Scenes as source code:
* * *

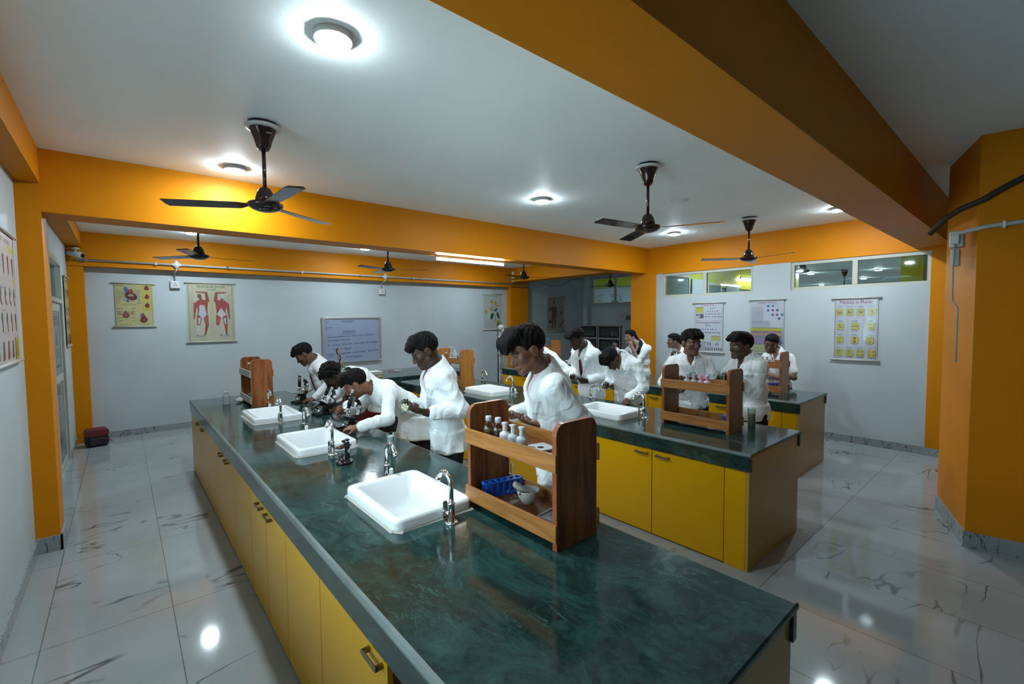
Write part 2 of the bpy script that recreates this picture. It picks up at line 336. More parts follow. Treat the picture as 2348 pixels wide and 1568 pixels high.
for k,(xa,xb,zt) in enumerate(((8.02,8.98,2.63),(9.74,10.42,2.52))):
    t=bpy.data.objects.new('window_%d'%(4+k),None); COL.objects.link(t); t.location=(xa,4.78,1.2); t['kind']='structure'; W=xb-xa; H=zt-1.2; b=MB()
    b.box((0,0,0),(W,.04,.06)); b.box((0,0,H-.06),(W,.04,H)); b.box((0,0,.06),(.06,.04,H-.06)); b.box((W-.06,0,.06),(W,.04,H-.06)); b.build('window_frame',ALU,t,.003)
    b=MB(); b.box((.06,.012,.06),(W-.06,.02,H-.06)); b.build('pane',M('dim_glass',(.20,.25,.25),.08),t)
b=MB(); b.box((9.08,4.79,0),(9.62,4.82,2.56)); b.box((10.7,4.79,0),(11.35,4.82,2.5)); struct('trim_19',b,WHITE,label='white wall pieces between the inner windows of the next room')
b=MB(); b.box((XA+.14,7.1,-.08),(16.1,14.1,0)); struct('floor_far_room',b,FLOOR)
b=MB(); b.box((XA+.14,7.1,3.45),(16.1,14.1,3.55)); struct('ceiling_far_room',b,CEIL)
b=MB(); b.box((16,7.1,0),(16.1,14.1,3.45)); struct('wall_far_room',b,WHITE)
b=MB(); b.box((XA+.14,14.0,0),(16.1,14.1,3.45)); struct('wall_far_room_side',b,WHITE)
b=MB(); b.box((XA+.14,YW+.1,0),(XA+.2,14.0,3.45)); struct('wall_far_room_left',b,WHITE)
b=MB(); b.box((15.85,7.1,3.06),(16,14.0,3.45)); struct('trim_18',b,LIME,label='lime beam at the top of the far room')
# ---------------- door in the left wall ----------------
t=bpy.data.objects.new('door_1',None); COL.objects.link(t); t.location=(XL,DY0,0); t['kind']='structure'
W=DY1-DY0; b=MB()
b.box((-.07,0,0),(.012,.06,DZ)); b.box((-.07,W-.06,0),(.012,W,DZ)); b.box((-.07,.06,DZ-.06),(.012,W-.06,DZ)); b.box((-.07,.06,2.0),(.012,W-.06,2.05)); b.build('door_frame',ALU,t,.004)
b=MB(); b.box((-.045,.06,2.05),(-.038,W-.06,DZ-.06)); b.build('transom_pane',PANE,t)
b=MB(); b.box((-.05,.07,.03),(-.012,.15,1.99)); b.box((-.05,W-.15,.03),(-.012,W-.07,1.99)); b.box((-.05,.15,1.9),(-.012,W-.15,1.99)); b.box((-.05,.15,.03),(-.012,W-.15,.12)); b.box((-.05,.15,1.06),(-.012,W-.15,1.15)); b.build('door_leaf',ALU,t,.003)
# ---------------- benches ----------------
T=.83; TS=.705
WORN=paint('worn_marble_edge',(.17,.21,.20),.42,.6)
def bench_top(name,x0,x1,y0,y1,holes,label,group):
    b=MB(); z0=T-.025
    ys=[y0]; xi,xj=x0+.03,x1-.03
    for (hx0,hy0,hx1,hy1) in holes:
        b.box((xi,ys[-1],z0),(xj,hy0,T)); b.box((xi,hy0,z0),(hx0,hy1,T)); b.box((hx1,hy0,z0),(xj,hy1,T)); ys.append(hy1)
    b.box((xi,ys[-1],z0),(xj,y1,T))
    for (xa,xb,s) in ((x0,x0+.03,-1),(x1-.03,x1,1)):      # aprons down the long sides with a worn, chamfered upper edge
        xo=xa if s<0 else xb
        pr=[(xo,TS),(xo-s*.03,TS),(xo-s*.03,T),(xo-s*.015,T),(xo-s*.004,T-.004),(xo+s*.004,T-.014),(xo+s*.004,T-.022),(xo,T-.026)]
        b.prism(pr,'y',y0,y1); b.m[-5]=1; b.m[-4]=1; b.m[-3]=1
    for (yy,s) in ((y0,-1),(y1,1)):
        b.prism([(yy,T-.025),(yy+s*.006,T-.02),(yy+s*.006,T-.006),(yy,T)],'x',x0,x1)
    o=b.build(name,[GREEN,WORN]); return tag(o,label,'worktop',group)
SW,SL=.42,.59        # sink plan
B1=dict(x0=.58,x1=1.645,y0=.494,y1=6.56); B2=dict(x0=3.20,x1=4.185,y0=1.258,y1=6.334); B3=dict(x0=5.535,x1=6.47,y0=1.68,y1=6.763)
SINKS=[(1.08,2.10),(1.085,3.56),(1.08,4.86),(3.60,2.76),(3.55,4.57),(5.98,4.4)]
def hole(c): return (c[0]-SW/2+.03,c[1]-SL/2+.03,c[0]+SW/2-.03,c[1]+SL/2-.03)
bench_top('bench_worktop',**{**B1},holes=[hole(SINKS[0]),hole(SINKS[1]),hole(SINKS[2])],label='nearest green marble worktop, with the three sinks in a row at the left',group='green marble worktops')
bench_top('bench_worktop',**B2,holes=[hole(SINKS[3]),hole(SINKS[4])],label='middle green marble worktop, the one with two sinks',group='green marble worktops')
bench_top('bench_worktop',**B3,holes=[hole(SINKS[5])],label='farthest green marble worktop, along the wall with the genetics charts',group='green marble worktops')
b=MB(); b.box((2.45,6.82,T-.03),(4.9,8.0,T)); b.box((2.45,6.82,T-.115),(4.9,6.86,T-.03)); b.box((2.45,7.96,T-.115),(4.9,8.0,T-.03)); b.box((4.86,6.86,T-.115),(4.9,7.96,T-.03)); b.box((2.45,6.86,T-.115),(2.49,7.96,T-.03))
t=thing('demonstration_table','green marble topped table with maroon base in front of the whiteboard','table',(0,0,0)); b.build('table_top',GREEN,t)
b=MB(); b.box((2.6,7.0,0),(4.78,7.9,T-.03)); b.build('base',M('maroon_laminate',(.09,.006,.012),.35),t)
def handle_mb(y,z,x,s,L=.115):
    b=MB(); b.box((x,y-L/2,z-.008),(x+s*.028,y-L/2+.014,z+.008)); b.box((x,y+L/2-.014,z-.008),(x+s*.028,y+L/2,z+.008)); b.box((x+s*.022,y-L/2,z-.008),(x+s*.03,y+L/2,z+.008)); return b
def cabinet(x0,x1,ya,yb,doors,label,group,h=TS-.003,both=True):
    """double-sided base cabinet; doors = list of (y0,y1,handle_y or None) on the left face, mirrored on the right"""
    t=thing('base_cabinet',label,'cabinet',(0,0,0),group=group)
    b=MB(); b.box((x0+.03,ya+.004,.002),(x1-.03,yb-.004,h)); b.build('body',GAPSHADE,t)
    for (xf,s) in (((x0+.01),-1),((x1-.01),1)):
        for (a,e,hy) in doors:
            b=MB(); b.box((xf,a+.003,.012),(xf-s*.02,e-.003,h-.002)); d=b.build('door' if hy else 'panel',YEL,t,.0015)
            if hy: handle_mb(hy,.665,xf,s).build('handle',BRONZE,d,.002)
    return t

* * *

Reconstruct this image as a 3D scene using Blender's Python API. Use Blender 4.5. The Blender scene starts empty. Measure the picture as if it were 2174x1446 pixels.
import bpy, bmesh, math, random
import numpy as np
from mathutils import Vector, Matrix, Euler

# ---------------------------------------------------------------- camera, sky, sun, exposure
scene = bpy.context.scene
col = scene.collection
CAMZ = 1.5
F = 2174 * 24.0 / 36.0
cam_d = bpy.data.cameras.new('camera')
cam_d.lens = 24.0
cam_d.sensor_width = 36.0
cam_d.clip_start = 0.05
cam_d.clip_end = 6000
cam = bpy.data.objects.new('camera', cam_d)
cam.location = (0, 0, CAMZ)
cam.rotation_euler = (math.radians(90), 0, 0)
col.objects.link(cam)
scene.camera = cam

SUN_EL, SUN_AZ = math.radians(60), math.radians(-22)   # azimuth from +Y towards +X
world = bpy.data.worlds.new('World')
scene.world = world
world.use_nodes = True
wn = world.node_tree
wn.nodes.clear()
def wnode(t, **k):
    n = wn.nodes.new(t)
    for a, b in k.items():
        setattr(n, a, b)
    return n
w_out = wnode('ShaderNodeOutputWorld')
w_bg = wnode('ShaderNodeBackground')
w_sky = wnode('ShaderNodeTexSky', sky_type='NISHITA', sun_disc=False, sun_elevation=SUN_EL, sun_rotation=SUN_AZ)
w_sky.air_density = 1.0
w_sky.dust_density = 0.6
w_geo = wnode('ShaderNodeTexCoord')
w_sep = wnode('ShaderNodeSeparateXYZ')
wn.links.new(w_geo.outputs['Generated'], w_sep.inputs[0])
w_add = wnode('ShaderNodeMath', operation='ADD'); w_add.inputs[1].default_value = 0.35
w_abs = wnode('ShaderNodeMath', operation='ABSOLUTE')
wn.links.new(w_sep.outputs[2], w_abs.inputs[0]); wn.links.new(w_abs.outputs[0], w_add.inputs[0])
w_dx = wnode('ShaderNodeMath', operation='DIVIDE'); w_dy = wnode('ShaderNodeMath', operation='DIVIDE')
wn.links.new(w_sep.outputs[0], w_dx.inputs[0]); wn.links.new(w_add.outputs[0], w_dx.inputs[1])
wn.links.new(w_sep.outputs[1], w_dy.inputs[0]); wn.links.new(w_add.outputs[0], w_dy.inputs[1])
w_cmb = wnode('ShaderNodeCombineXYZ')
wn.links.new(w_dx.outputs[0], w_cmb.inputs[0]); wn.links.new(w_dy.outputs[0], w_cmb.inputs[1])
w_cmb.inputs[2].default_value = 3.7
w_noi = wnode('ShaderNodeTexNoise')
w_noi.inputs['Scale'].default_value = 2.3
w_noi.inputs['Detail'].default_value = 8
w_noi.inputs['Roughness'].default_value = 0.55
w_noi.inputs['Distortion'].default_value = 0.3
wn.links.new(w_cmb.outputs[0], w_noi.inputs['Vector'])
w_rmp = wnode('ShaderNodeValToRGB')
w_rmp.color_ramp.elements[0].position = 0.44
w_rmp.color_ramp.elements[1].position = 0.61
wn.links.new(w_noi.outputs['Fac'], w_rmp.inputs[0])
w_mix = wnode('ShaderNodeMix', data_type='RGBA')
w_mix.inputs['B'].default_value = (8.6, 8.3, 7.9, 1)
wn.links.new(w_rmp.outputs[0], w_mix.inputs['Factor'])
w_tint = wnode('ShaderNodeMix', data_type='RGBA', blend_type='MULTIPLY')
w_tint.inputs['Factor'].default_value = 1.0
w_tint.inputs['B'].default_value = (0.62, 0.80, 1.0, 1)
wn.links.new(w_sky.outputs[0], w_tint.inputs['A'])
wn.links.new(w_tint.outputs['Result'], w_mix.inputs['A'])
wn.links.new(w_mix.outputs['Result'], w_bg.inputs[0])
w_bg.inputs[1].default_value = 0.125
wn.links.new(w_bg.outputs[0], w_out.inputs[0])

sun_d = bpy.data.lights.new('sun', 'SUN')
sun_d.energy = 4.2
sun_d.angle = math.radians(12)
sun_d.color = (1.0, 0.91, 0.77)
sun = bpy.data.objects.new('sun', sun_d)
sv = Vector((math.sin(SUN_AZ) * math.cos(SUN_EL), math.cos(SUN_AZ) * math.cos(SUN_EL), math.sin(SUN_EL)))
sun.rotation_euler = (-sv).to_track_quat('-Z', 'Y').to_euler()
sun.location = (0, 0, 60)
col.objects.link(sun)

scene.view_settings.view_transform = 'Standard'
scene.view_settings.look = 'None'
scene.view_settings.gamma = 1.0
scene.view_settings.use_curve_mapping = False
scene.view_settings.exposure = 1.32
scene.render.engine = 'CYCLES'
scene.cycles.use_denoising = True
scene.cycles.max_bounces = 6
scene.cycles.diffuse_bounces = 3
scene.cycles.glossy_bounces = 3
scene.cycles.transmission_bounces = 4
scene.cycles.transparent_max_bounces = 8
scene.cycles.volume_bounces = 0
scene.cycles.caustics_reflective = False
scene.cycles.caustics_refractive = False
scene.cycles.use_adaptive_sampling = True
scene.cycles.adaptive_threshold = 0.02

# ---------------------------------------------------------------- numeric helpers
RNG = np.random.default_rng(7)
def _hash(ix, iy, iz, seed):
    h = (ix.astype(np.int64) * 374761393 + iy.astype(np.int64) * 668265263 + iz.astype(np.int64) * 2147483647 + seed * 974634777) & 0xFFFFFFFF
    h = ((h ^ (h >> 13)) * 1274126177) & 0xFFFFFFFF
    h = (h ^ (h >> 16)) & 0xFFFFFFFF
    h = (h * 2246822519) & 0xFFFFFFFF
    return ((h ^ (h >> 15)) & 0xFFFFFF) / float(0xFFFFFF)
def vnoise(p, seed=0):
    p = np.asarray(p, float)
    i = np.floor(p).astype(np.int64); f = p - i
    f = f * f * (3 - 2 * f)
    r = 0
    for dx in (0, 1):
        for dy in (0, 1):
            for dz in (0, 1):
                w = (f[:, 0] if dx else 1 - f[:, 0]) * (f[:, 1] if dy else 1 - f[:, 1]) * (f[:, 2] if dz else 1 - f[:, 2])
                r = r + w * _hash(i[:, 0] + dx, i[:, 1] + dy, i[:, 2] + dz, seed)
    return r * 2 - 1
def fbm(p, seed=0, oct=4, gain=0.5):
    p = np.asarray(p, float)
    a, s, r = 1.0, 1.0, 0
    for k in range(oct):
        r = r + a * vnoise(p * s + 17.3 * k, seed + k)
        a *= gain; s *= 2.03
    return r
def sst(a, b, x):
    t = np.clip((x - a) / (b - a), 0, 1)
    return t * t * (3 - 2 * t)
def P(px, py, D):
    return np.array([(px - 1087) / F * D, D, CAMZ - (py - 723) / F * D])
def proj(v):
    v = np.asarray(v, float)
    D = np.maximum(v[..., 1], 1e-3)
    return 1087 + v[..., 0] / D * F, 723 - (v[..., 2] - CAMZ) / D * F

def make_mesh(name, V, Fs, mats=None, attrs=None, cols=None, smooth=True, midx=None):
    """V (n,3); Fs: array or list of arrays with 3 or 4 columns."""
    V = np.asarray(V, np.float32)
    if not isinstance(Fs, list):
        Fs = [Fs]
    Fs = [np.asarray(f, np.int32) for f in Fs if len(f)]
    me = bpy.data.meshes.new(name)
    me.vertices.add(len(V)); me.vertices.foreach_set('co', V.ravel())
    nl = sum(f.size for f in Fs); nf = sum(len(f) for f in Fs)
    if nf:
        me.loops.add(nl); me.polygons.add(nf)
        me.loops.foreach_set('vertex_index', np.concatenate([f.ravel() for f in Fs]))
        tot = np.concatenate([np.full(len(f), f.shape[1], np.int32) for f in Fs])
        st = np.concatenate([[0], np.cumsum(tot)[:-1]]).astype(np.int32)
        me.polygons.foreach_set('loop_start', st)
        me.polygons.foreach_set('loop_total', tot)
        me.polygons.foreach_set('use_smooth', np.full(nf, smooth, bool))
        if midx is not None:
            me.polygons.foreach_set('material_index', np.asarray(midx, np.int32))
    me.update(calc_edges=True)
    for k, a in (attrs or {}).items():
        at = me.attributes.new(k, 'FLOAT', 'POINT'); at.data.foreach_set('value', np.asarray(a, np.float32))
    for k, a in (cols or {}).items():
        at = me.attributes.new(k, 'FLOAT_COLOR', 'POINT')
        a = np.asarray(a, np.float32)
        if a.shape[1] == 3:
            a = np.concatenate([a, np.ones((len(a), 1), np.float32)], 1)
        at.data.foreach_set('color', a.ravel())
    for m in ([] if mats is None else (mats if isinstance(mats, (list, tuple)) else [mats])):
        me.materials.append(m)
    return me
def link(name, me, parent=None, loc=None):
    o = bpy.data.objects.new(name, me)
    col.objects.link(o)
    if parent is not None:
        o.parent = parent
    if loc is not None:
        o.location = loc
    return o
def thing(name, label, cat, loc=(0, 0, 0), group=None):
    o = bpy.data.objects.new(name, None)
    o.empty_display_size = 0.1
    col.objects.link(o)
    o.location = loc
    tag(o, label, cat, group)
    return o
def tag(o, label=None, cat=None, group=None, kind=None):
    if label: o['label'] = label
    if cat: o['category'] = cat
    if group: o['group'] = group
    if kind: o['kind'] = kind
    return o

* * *

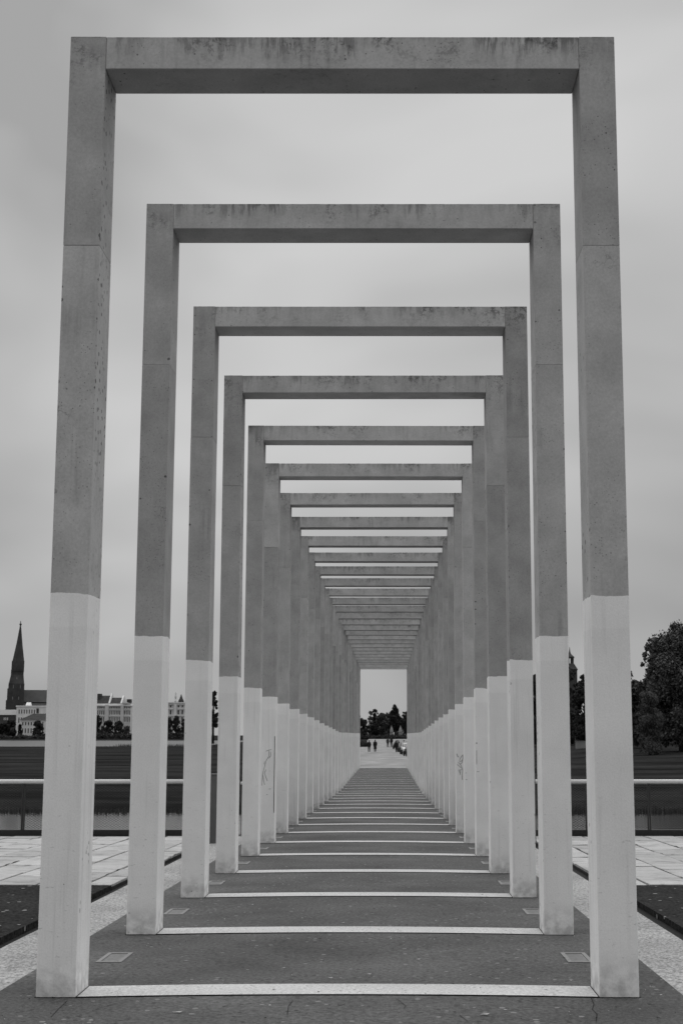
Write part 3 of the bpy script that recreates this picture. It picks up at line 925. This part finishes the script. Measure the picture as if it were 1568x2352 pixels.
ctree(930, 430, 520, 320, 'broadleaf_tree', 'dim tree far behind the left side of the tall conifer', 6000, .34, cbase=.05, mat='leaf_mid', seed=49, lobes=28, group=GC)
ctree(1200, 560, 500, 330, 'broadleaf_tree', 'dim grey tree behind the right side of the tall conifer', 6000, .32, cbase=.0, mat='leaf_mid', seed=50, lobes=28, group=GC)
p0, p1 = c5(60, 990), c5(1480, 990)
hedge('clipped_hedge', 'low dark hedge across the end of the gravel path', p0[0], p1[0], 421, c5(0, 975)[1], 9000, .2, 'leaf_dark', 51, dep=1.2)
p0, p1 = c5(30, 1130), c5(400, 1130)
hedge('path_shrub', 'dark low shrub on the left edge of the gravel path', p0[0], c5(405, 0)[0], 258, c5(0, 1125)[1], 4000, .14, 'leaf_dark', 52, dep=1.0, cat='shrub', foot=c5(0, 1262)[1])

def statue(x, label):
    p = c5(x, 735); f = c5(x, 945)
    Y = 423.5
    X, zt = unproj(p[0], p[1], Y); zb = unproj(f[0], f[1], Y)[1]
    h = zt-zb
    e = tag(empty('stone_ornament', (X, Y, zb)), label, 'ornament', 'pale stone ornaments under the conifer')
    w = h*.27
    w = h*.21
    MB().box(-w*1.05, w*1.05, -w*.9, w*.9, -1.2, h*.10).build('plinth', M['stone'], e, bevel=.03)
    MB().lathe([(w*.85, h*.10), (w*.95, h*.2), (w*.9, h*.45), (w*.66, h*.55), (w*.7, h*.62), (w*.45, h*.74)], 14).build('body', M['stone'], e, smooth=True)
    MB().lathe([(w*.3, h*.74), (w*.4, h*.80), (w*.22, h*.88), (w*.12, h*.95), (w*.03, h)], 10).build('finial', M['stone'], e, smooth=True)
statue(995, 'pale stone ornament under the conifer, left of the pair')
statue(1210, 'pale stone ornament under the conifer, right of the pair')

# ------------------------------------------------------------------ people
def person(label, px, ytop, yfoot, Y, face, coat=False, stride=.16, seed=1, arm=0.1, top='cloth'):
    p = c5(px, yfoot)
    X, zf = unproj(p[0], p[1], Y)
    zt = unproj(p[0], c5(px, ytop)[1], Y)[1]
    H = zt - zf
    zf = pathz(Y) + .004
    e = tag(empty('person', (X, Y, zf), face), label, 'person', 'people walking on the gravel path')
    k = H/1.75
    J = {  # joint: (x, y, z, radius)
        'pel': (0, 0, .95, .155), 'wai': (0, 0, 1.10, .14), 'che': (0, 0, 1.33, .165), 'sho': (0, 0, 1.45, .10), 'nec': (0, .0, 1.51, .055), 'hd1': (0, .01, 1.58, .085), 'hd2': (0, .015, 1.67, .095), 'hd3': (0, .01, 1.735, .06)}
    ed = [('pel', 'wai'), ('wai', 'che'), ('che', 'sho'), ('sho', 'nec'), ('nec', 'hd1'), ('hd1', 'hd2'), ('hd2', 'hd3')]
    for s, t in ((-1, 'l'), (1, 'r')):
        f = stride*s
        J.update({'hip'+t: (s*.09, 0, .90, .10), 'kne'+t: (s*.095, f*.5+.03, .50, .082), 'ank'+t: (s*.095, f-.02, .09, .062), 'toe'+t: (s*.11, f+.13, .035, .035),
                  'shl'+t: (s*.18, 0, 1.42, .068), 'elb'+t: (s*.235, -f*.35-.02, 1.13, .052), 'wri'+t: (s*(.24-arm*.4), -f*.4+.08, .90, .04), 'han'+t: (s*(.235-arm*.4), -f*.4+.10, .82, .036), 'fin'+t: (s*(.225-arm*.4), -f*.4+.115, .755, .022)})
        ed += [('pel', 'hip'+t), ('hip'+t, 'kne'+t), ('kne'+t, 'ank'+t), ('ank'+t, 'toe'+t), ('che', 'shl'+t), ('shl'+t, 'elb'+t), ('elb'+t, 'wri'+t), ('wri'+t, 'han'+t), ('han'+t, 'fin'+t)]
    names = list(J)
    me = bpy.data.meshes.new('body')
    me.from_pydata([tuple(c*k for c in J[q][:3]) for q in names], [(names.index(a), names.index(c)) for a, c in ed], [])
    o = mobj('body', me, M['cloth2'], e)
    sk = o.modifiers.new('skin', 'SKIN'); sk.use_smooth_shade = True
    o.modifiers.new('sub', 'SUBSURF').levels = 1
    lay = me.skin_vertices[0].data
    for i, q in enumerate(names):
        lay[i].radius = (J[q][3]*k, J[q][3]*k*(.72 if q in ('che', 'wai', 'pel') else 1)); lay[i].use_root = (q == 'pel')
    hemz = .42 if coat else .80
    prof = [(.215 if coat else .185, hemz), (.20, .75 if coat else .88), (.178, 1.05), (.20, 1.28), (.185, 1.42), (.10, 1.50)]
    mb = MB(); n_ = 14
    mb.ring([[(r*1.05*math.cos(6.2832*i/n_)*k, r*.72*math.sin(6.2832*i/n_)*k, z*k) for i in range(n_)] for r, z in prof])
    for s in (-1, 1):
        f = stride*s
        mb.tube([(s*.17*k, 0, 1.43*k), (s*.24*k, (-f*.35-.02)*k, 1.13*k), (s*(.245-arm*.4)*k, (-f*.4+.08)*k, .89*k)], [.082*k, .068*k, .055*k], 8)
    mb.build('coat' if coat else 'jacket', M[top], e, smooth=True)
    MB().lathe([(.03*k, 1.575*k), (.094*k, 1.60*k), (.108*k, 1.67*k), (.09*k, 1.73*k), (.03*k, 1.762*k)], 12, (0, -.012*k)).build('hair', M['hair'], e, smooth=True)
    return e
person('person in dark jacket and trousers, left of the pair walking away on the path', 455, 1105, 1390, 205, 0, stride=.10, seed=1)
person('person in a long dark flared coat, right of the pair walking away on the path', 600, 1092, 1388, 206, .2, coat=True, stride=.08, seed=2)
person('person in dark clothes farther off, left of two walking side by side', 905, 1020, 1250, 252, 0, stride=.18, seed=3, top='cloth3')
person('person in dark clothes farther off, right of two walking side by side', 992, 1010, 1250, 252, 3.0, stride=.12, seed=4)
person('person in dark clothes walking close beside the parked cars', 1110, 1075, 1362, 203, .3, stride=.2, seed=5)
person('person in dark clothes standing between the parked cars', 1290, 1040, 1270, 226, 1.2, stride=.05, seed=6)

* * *

- **SET EXERCISE**
In the listing above, find the line with "Reconstruct this image" and the line with "from mathutils import Vector, Matrix, Euler", then print exactly those two lines and every line between them, and nothing more.

- **RESULT OF THIS TASK**
Reconstruct this image as a 3D scene using Blender's Python API. Use Blender 4.5. The Blender scene starts empty. Measure the picture as if it were 2174x1446 pixels.
import bpy, bmesh, math, random
import numpy as np
from mathutils import Vector, Matrix, Euler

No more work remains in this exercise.